Starting at the top of the entries below, set down each line exactly as written, and stop after the line containing "C = scene.collection".
--- --- ---
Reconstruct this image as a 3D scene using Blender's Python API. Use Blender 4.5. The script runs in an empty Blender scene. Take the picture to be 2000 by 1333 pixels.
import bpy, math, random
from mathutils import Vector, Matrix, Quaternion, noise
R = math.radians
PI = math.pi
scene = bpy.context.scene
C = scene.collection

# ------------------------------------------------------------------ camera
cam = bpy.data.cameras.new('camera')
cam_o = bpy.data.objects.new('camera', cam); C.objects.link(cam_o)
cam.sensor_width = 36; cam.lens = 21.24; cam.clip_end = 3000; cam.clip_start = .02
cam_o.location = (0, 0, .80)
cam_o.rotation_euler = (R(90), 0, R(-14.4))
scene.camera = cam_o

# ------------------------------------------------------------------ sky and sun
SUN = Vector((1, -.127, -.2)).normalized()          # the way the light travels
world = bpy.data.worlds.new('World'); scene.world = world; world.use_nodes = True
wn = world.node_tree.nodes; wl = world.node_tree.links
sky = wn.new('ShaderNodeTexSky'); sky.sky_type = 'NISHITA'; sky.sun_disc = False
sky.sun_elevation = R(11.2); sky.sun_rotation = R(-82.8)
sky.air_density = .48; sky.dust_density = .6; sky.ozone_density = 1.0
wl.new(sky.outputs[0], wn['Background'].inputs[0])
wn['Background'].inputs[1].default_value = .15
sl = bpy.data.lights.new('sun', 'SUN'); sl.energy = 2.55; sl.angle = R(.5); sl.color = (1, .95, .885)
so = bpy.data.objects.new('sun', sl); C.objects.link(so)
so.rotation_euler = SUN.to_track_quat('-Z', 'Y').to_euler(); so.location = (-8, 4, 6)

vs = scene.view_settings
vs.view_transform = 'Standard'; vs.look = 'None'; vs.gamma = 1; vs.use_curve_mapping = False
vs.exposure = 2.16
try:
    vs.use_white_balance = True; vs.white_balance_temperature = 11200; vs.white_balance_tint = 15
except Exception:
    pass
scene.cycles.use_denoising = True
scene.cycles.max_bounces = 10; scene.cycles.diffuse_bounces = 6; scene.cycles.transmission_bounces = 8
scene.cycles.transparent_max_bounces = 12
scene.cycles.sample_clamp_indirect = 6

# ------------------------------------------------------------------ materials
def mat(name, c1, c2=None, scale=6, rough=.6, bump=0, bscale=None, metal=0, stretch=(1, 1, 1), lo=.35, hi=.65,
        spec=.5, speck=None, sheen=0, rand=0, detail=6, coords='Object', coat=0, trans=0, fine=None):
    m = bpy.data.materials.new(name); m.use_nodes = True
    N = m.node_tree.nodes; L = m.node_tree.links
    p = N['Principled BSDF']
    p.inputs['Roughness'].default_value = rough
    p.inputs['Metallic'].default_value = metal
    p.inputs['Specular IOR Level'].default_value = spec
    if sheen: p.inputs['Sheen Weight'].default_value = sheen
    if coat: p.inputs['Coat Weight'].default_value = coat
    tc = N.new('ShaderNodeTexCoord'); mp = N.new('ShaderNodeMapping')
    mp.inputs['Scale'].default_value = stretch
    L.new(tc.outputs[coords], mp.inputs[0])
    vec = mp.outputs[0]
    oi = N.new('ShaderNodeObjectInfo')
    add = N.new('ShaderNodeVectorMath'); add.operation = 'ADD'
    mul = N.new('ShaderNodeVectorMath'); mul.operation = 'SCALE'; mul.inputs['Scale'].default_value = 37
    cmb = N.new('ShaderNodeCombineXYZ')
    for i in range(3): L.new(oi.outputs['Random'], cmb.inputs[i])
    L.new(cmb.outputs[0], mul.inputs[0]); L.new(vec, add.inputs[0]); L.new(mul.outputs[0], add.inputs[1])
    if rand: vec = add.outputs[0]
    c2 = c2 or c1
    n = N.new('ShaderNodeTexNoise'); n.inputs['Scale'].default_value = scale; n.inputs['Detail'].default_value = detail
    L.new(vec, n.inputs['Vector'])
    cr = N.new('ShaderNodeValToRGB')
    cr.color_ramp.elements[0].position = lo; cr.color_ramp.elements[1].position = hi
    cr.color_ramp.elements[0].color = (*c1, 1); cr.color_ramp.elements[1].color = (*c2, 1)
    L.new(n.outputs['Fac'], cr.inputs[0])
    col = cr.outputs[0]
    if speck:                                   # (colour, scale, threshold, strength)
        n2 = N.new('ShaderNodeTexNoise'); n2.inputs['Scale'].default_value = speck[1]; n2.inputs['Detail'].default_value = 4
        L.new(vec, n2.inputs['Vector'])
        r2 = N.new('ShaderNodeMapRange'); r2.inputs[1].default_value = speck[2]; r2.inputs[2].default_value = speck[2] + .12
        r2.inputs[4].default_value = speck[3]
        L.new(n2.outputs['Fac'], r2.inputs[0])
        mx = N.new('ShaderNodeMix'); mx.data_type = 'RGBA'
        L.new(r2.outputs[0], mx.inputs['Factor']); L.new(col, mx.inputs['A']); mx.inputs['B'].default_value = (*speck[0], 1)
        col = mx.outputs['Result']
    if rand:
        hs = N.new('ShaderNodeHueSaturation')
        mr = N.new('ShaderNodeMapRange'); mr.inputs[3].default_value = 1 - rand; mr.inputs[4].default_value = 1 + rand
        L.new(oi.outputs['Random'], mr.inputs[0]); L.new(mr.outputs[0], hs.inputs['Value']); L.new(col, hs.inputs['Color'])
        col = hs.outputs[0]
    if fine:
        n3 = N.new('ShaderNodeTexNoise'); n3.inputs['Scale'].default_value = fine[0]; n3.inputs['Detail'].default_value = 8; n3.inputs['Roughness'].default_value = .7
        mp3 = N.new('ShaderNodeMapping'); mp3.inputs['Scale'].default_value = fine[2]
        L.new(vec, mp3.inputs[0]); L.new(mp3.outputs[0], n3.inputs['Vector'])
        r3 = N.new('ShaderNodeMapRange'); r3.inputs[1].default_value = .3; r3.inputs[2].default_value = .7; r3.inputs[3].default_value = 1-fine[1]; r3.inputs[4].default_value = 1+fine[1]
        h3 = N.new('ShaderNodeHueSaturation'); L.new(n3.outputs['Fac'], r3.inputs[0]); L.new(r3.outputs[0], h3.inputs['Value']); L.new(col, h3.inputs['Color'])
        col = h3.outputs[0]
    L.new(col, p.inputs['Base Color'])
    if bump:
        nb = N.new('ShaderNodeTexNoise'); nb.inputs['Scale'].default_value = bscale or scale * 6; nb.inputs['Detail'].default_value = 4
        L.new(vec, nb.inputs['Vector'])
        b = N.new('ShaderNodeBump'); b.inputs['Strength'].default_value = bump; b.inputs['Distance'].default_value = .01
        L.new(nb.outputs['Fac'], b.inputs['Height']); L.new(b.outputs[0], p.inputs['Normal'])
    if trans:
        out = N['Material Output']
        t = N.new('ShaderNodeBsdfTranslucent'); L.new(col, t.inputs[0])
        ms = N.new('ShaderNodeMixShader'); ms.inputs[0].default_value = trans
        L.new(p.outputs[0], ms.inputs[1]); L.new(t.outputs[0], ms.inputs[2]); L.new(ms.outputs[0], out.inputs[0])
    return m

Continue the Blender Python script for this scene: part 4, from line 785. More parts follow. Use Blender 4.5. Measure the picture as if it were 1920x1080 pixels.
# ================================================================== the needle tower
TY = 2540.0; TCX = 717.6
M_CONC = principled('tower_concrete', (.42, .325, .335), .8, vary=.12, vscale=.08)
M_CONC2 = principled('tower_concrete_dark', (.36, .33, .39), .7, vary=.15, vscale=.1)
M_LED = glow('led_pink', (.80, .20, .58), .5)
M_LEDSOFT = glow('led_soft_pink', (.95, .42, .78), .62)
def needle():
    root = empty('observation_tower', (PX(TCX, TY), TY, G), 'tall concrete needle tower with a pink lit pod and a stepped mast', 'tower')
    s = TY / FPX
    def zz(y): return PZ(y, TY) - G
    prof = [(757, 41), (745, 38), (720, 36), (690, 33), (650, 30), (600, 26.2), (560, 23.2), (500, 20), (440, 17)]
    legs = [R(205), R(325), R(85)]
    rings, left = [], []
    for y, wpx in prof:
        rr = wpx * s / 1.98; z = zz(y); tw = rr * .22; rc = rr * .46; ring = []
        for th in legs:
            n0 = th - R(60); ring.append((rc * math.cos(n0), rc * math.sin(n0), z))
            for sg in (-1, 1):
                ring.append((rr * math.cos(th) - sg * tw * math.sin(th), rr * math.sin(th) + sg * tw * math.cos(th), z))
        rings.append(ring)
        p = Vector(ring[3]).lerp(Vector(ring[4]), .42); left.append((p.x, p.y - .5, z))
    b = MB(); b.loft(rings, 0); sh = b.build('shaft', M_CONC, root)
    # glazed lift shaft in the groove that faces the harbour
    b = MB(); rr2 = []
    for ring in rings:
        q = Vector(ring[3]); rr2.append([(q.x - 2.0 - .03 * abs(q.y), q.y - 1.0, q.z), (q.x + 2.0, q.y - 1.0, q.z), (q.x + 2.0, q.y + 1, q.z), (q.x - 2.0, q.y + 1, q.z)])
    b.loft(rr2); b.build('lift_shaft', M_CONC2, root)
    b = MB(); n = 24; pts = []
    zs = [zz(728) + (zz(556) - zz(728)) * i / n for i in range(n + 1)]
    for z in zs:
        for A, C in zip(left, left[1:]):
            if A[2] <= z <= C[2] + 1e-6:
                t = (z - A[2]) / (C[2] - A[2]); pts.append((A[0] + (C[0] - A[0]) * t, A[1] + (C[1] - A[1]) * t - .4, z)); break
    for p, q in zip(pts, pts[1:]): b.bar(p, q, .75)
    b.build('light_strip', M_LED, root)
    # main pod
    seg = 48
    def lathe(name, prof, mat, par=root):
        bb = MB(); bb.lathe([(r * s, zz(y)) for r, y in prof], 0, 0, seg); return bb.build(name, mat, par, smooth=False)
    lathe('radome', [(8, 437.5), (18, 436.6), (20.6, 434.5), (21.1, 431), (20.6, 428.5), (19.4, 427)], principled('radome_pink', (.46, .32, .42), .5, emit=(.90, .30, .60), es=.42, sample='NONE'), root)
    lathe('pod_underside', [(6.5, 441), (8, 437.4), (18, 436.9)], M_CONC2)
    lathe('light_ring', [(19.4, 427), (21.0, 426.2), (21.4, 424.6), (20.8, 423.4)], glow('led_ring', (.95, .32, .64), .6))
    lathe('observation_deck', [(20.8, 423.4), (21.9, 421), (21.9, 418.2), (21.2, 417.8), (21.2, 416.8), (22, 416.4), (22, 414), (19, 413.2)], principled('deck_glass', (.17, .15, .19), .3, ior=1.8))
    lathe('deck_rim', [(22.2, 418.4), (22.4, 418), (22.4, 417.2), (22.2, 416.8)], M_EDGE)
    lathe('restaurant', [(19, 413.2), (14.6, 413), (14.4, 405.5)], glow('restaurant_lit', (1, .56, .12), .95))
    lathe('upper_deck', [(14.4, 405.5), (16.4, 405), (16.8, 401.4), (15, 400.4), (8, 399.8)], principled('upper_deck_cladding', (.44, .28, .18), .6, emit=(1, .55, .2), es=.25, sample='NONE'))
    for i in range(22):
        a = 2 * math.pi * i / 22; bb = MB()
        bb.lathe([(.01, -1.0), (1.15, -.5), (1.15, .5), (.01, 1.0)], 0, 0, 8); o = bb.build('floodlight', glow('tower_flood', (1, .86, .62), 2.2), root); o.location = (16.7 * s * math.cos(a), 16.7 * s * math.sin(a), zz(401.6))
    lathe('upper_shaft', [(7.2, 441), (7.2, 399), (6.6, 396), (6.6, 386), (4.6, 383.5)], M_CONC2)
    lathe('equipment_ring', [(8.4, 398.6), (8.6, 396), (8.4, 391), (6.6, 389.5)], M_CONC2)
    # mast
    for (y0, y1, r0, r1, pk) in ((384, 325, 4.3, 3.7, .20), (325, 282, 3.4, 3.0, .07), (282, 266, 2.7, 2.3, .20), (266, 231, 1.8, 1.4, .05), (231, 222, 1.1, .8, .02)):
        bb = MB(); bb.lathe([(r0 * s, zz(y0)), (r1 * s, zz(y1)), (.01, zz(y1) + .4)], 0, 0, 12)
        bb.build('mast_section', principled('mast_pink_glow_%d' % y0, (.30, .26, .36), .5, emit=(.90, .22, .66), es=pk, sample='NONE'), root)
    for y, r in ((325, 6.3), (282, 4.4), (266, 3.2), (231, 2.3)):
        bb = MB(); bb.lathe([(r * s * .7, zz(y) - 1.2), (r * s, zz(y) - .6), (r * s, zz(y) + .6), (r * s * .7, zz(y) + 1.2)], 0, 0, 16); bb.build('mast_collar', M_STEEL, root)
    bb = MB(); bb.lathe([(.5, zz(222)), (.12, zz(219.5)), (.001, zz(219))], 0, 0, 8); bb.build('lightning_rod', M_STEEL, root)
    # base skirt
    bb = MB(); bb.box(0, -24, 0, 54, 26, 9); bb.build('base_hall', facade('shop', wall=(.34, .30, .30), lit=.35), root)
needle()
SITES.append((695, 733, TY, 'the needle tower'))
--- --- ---
**SOLUTION FOR THIS EXERCISE**
Reconstruct this image as a 3D scene using Blender's Python API. Use Blender 4.5. The script runs in an empty Blender scene. Take the picture to be 2000 by 1333 pixels.
import bpy, math, random
from mathutils import Vector, Matrix, Quaternion, noise
R = math.radians
PI = math.pi
scene = bpy.context.scene
C = scene.collection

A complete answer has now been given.